Really, I want to be good and write my tests together with the code. I still don't do it often enough but I know it's important and for the code I'm currently working on I try to cover most of it with tests.
I regret that I'm not able to get down into the guts of the Java code and help fix it, so, instead I moan ;-)
No, seriously, here are a few more general things that bug me about the Unit module.
- assertions causing an NPE when an XQuery error is raised but no traceback that tells me what/where the error actually is. [ex1]
- assertions causing a failure/error reported, produce a test result but stop running further tests after the one that raises the error [ex2]
I tried to reduce these issues into a short example but I think that they highlight a more general issue with the current Unit module.
It's mainly the fact that there's no indication of the problem that forces me to add unit:ignore to all tests and one by one removing it, or executing the assertion xquery in a client to find out where the issue lies.
I also have an improvement idea:
- Personally, I run the tests often (minutes rather than hours), and from the shell.
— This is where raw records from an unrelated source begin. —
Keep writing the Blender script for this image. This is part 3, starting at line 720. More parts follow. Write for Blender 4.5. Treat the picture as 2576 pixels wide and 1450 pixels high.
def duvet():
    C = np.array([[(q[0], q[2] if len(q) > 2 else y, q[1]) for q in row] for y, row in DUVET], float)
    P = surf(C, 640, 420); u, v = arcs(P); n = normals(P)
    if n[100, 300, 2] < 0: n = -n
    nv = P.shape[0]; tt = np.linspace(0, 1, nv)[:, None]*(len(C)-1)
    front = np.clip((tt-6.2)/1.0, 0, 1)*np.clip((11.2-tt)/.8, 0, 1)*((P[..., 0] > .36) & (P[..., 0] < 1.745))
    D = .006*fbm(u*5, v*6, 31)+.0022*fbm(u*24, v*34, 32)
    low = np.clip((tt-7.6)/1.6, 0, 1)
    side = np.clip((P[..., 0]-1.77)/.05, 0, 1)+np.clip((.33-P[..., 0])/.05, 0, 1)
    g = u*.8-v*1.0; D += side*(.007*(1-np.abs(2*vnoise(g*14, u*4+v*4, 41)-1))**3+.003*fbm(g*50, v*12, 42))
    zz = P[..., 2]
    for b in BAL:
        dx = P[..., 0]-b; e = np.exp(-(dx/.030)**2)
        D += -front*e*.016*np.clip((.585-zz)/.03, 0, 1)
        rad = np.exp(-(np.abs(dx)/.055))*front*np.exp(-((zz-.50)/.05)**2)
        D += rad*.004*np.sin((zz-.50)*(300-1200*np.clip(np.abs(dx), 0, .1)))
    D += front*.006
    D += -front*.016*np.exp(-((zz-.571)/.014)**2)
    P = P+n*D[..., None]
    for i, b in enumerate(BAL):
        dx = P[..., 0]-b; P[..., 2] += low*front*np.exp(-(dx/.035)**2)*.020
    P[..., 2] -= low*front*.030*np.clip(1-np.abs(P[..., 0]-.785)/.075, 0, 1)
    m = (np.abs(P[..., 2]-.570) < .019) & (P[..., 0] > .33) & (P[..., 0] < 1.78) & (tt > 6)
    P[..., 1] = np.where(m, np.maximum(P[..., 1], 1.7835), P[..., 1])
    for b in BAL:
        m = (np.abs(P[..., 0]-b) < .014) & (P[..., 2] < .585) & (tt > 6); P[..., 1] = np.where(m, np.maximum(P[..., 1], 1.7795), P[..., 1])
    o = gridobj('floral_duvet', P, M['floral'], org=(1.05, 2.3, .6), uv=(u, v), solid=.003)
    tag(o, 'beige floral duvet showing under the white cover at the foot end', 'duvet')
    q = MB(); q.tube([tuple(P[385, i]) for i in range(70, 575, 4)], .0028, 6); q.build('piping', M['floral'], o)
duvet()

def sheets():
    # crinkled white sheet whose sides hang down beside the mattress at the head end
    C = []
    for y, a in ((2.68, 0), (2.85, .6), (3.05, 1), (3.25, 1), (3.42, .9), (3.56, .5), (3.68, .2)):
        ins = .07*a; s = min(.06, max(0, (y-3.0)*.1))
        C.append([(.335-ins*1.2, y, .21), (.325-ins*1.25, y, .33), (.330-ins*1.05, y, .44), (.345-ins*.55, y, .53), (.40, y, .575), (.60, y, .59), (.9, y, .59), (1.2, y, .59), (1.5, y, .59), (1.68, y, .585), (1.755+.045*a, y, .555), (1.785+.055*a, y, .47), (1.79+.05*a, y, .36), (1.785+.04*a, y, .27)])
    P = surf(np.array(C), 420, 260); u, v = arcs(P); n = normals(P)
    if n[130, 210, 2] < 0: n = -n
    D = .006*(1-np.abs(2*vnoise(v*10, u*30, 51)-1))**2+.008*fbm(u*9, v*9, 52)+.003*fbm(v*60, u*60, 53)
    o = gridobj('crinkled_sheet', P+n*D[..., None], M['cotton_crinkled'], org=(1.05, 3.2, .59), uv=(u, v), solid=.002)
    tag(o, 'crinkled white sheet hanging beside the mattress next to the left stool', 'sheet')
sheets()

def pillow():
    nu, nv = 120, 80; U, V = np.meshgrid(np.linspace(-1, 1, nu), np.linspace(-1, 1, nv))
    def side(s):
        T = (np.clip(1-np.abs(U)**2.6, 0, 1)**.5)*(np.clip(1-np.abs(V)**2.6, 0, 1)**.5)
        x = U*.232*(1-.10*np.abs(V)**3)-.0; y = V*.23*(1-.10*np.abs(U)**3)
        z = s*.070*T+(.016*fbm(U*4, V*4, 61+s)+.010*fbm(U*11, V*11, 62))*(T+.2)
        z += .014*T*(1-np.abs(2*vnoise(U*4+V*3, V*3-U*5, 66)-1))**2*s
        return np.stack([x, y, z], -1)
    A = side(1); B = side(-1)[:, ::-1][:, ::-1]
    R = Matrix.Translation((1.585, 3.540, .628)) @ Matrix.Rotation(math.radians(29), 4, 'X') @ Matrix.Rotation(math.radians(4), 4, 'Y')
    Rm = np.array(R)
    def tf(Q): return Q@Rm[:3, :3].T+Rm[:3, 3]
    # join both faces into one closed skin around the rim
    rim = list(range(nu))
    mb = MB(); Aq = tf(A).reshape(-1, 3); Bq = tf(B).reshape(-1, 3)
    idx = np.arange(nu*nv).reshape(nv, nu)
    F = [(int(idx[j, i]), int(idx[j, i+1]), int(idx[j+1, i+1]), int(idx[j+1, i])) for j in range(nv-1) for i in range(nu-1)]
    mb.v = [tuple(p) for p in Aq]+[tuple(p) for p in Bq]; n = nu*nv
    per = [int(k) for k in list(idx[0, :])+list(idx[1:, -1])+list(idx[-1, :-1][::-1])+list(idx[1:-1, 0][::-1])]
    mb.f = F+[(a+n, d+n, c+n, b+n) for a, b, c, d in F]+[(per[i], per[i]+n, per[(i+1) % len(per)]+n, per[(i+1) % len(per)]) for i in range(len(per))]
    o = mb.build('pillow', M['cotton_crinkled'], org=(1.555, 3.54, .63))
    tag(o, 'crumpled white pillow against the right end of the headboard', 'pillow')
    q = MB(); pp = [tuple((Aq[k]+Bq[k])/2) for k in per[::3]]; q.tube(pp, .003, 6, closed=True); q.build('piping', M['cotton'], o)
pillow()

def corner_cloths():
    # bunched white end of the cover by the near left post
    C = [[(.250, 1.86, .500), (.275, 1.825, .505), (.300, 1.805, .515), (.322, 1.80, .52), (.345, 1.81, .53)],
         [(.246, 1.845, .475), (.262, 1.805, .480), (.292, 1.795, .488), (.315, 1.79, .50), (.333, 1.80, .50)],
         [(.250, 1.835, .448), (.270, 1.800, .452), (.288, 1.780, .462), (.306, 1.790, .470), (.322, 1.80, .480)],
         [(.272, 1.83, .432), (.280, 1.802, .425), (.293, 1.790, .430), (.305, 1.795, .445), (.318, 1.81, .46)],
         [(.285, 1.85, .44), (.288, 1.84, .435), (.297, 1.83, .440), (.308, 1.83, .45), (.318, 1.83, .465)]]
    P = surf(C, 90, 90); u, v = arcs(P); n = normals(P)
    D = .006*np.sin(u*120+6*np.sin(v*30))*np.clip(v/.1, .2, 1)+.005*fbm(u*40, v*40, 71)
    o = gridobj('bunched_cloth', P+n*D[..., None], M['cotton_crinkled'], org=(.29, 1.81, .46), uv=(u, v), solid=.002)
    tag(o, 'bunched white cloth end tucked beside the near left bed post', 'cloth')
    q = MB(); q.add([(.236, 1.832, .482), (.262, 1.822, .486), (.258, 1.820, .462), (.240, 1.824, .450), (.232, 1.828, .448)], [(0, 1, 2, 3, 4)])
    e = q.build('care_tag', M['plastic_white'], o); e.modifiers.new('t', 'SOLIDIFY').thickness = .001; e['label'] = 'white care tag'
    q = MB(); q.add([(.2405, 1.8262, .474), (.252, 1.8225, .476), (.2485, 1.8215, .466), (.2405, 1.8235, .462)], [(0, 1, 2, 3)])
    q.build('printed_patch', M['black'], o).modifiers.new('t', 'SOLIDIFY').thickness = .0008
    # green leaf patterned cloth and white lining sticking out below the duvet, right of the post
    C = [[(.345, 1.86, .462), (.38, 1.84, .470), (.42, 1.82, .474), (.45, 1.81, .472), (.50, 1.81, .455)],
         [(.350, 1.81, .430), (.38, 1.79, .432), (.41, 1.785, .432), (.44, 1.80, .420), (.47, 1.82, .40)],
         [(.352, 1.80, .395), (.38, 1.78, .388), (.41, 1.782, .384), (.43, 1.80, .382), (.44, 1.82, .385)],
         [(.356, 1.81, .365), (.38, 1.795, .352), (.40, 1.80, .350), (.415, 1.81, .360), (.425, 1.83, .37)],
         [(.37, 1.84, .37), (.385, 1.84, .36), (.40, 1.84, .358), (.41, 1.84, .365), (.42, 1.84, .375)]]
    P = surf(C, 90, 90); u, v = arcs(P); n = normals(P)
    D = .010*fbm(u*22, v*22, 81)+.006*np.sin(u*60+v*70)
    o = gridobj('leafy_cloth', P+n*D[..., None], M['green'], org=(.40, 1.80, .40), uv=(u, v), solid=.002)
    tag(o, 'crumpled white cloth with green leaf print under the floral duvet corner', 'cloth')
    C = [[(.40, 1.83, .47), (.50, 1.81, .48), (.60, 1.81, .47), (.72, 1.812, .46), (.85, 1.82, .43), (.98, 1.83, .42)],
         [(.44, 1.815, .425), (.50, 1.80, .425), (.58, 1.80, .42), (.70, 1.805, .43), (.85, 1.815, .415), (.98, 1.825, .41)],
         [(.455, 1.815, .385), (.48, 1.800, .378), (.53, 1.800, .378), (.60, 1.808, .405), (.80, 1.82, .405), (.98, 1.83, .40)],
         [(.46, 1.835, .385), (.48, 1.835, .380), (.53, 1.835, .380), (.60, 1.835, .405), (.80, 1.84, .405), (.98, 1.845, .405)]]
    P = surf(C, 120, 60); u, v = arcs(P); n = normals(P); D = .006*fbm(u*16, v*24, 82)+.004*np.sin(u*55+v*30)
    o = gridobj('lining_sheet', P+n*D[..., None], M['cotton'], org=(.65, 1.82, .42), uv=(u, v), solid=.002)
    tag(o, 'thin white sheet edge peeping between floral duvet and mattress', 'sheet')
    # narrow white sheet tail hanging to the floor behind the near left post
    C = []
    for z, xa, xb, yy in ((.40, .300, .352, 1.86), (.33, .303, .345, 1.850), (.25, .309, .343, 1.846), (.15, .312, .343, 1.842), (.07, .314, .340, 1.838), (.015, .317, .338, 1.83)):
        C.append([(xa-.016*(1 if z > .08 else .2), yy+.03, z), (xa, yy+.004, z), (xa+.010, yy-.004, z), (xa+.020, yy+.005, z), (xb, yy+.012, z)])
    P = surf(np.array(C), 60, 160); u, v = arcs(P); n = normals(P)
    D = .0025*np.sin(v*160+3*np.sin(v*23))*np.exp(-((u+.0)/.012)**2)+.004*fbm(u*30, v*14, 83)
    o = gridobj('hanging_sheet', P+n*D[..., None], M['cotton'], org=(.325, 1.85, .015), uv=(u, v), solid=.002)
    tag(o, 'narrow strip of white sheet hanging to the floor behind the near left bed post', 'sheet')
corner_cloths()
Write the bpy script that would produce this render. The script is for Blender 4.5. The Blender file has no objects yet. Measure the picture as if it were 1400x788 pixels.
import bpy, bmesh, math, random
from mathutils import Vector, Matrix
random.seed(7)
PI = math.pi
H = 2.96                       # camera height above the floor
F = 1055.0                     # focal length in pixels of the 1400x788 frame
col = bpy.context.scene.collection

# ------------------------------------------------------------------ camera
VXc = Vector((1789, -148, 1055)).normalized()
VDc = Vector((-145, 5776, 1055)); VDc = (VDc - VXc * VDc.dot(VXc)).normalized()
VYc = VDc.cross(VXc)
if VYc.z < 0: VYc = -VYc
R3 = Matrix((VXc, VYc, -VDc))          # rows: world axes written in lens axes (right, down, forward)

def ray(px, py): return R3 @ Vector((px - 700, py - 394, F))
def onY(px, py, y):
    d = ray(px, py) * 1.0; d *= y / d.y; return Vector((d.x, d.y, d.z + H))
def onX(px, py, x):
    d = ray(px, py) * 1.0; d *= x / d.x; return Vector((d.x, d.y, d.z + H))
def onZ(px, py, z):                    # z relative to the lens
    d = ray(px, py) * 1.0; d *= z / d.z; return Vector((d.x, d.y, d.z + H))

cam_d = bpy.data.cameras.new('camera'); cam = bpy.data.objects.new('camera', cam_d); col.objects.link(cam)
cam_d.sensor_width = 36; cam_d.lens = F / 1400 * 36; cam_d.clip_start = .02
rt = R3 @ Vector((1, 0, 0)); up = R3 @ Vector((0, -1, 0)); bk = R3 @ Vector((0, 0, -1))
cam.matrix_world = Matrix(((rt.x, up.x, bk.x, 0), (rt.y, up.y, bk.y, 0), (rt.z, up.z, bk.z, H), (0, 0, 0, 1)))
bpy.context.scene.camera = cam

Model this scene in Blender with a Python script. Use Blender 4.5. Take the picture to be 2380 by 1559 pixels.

The XML format feedback isn't very helpful. It would be for automated test reports but I think the usability (readability) of the feedback during development is just as, if not more, important. Maybe adding an extra switch (-t for textual feedback and -tx for XML feedback) could help. It should just focus on summarizing clearly the expected, return values, failures and errors, and provide helpful context.
Note that I always run the code using `basex -t` from bash and I'm running 8.0 beta 7ba9510
Note too that most of these things happen to me when doing map related stuff.
... and now I stop moaning and get back to coding.
--Marc
[ex1] example of test that causes an NPE without any helpful output
declare %unit:test function test:npe() {
unit:assert-equals(map {}('x'), map { 'x': 1 }('x'))
};
[ex2] example of test that causes further tests to be executed
declare %unit:test function test:fail() {
unit:assert-equals(map {}, map { 'x': 1 })
};
doing
map {} = map {'x': 1} causes this error
[XPTY0004] map(*) and map(*) cannot be compared.